In more recent years, some Colombian artists, such as Fernando Botero, Enrique Grau, David Manzur, Luis Caballero, Santiago Martinez Delgado, Ignacio Gomez Jaramillo, Débora Arango, and have received international fame, awards and wide public acclaim.
Architecture
Despite Colombia’s multiple cultural heritage (European, Indian and African), its architecture is mostly the result of adapting European models to local conditions. The country’s colonial buildings reflect their Spanish (and particularly Andalusian) origin, as seen in the traditional single-story houses laid around a central patio, to be found both in colonial towns such as Santafé (Bogotá), Tunja or Cartagena, or in rural haciendas throughout the country.

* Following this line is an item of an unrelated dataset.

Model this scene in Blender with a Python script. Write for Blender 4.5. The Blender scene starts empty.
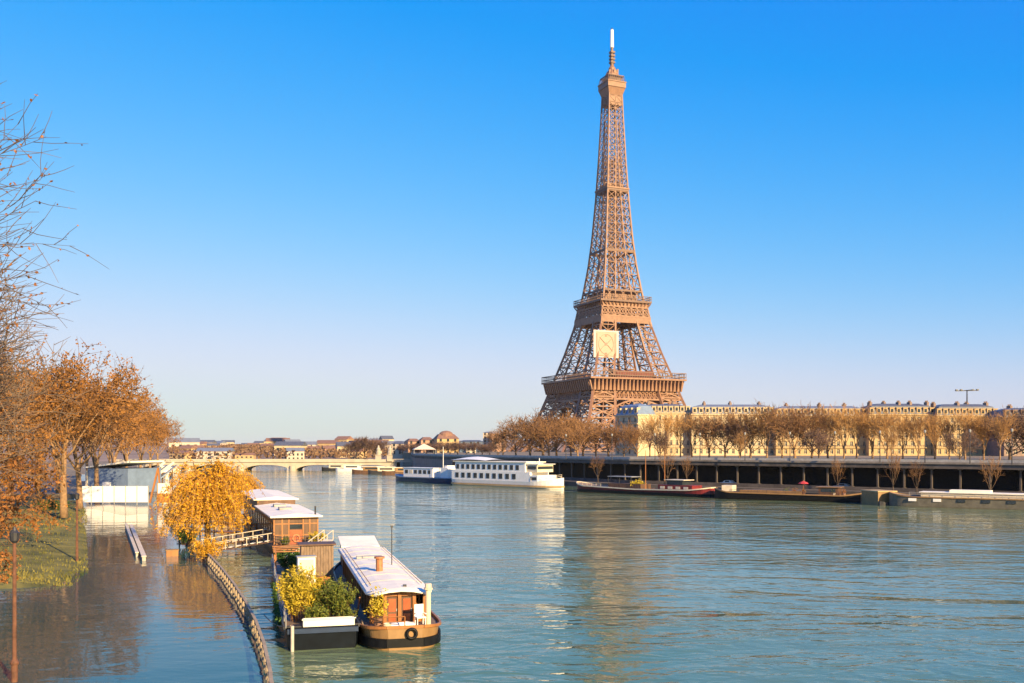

After gaining its independence, Colombia severed its links with Spain and looked elsewhere for new models, first England, then France, marking the beginning of what became known as Republican Architecture (Arquitectura republicana), an era that lasted well into the twentieth century, when the changes in architectural thinking in Europe brought Modern Architecture to the country during the last years before World War II.
Film & Television
The interest for the film production came late to Colombia. Vicente and Francisco Di Doménico, of Italian origin, were the pioneers in the films production. In 1912 the first movie theater was inaugurated in Colombia: the Salón Olympia, with a capacity of three thousand people.
The most outstanding directors in film production are Sergio Cabrera, Felipe Aljure, Luís Ospina, Víctor Gaviria and Carlos Mayolo. Between the most recent proposals we find Andy Baíz and Juan Felipe Orozco, director of “Al final del espectro”. The work of Dago García and Rodrigo Triana is in a commercial line.
Regional Cuisine
In Bogotá and the Andean region, ajiaco is a traditional dish. It is a soup made of chicken, corn, many different types of potatoes, avocado, and guascas, a local herb. Traditionally, cream and capers are added at the table before eating. Ajiaco is served with white rice, salad with a hint of lemon, avocado, or sweet or salty tostadas. For breakfast, people in Bogotá often eat changua, a milk, scallion and egg soup.
Along the Caribbean coast, pork and whale liver are used in mild spicy food. Coconut rice is a common dish along the coastal cities. Suero, which is a cross between yogurt and sour cream, is widely consumed, and was introduced by Arab immigrants in Barranquilla and other coastal cities. The arepa has many forms in the Caribbean region, which include arepa limpia, arepa de huevo (arepa with egg), and arepa de queso (arepa with cheese).
In the Llanos of the east, barbecued meat is common, due to the cowboy-like culture. Dishes such as the ternera llanera are cooked on a vertical spit over an open fire. Freshwater fish such as the amarillo are also eaten. In the Amazon, Brazilian and Peruvian influences can be seen in the local food. Local resources such as beef and other livestock, as well as freshwater fish, are typical ingredients in Amazonian cuisine.
The tamales Tolimenses are considered a delicacy in the Tolima region. These tamales are made of corn dough, and are filled with a mixture of peas, carrots, potatoes, rice, chicken, pork, and various spices. They are wrapped in plantain leaves and boiled for three to four hours. Lechona is a whole roast pig stuffed with rice, vegetables, and pork, and is typically eaten on Sundays. This dish is now enjoyed throughout the country.